Kelvin Sheppard eager to begin pro coaching journey with Lions

Detroit News

Allen Park — Detroit was the end of one journey for Kelvin Sheppard. Three years later, the eight-year NFL veteran is beginning his next as coach with the Lions.

By most measures, Sheppard had a solid NFL career.  A third-round draft pick out of LSU in 2011, he appeared in 107 games for five teams, including 63 starts.

But by the time he reached Detroit, his opportunities and production were rapidly declining. A midseason addition in 2018, he appeared in seven games, but recorded just five of his 429 career tackles. Despite some interest heading into the 2019 season, he decided to hang it up.

Sheppard will tell you he was listening to his body, but he was also listening to his heart. He relished the time he got to spend with his children, playing the role of “soccer dad.” During that year off, he also dipped his toes into coaching, working with Optimist Club of Cooper City, a youth sports organization in southeast Florida.

“That’s where I first kind of fell in love with the coaching deal,” Sheppard said. “And anybody that’s done it knows the hardest guys to coach are them little rugrats out there, running around there, 8, 9 years old. If you’re able to get to them and you’re able to develop them and grow them, you can damn sure carry that on to the next level.”

In 2020, Sheppard was ready for the next level. He got offered and accepted a job at Vanderbilt, where former Lions special-teams assistant Devin Fitzsimmons was working. But when his alma mater, LSU, found out Sheppard would be going to work for another SEC school, they wouldn’t have it. They found him a multi-faceted role as the co-director of player development who also coached the team’s defensive ends.

A year later, Sheppard finds himself in Detroit, where he’s got several connections to the team beyond playing for the franchise three years ago. Obviously, several teammates remain from that stint, including linebacker Romeo Okwara, who Sheppard also played with in New York and will now directly coach. And Sheppard was also college teammates with defensive tackle Michael Brockers.

“That was my young pup at LSU,” Sheppard said.

But most importantly, Sheppard played for Dan Campbell during the coach’s interim run with the Miami Dolphins in 2015, which was coincidently Sheppard’s most productive season of his career. Playing in all 16 games, he racked up 105 tackles, including 13 behind the line of scrimmage. He never had more than three tackles for a loss any of his other seven seasons.

When Campbell got the job with the Lions, he, along with Chris Spielman and team president Rod Wood called Sheppard. What was supposed to be a short interview turned into a three-hour call.

A week later, it was another four-hour conversation, followed by a three-hour call with defensive coordinator Aaron Glenn that sealed the deal — Sheppard would coach Detroit’s outside linebackers, adding another passionate, respected former player to a coaching staff full of them.

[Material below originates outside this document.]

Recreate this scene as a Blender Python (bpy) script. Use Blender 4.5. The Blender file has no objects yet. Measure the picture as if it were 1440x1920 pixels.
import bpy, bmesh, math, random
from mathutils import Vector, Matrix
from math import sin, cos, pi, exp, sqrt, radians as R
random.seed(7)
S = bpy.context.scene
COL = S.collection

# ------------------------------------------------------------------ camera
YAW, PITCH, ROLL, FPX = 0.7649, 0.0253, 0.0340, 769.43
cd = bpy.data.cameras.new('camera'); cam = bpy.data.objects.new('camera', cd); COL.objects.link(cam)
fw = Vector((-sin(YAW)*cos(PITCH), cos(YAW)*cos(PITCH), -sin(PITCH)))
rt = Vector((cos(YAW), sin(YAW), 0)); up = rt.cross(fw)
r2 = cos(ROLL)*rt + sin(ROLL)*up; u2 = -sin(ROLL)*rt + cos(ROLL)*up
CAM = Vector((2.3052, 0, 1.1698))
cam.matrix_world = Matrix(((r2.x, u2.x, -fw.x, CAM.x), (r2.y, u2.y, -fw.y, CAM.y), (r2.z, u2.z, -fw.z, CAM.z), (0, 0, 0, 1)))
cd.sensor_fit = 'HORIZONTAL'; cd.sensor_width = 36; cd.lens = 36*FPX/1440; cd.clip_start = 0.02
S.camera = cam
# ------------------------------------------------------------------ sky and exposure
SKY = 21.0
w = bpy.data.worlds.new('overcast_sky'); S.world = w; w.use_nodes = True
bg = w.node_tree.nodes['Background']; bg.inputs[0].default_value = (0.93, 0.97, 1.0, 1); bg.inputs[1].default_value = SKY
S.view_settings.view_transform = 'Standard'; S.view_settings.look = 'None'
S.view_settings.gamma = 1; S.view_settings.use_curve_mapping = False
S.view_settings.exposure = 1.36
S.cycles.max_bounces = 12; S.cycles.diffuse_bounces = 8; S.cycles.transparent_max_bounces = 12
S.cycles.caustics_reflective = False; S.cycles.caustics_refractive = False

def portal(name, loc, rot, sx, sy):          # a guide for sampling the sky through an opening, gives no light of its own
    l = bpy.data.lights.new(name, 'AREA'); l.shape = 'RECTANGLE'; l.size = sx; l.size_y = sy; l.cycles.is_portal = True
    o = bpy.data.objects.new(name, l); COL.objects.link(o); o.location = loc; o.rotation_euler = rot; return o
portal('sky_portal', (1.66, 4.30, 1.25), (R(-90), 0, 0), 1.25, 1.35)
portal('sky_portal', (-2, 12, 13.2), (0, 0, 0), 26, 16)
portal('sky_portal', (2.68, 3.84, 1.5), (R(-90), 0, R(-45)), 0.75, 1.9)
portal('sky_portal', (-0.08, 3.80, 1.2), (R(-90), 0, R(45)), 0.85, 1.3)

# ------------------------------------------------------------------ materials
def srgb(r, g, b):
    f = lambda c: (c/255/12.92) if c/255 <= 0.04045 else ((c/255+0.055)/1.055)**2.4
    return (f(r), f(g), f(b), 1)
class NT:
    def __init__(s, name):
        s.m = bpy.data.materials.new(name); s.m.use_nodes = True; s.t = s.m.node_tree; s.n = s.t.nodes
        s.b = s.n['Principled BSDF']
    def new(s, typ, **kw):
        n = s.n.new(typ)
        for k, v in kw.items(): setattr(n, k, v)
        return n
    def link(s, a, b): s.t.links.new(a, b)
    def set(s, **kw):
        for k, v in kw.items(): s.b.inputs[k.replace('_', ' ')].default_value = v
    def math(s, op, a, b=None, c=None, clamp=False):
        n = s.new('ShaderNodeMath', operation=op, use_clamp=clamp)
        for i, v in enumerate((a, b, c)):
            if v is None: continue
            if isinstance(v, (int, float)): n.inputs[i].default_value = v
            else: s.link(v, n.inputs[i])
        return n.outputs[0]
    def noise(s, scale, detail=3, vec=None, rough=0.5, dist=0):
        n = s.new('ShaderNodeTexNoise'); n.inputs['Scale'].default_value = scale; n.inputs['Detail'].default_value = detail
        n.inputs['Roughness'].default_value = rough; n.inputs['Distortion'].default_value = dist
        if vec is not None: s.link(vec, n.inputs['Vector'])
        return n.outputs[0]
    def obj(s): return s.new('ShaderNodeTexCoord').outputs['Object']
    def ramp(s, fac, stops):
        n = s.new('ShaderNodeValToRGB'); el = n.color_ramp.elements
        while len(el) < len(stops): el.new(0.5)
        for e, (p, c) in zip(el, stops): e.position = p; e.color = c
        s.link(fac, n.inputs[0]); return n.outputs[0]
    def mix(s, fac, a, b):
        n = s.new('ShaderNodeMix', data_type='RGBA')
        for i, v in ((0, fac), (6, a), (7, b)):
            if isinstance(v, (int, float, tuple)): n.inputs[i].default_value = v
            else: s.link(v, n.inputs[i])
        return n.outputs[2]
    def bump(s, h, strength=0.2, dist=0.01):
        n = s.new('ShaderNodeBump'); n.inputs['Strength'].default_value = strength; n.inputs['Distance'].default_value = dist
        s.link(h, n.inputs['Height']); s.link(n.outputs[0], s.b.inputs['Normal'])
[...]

“The respect factor is there from Day 1 because of the way I carried myself as a player,” Sheppard said. “I was always a team-first guy. I viewed myself as a leader. So even as a player, when I’m not in — and my family always joked with me, ‘You need to do your job and stop getting everybody else aligned’ — when I was on the field I took pride on knowing what all 11 guys were doing and throughout my career.

“I’ve helped an immense amount of coordinators with game plans,” Sheppard said. “I’ve helped an immense amount of teammates get lined up. Because all guys learn different and some guys learn faster than others. And I was kind of always that guy that picked guys up.”

Campbell has built a coaching staff loaded with potential future head coaches, led by Glenn and Duce Staley. Sheppard realizes he’s a long way off from being in that conversation, but doesn’t hide having similar aspirations.

“I’m attacking this thing one day at a time, one week at a time, one month, one year at a time, to be honest with you,” he said. “And right now, my aspiration is to have the best outside linebacker/defensive end group in the league. And for those guys to ascend and play at a high level, and that will be a direct reflection on myself.

“But, obviously — and I shared this with Dan, I don’t shy away from it — I absolutely aspire to be a head coach one day,” Sheppard continued. “And I know there’s many steps to that, and I don’t take that for granted.”

The starting point will be getting far more out of an edge-rushing group that’s had minimal success the past several seasons, outside of Okwara’s 10 sacks a year ago. The revamped scheme, under Glenn, is expected to significantly increase the pressure generated by the group Sheppard will lead.

“I love it,” Sheppard said. “I love it because we’re not allowing people to dictate to us. We run a dictatorship over here.”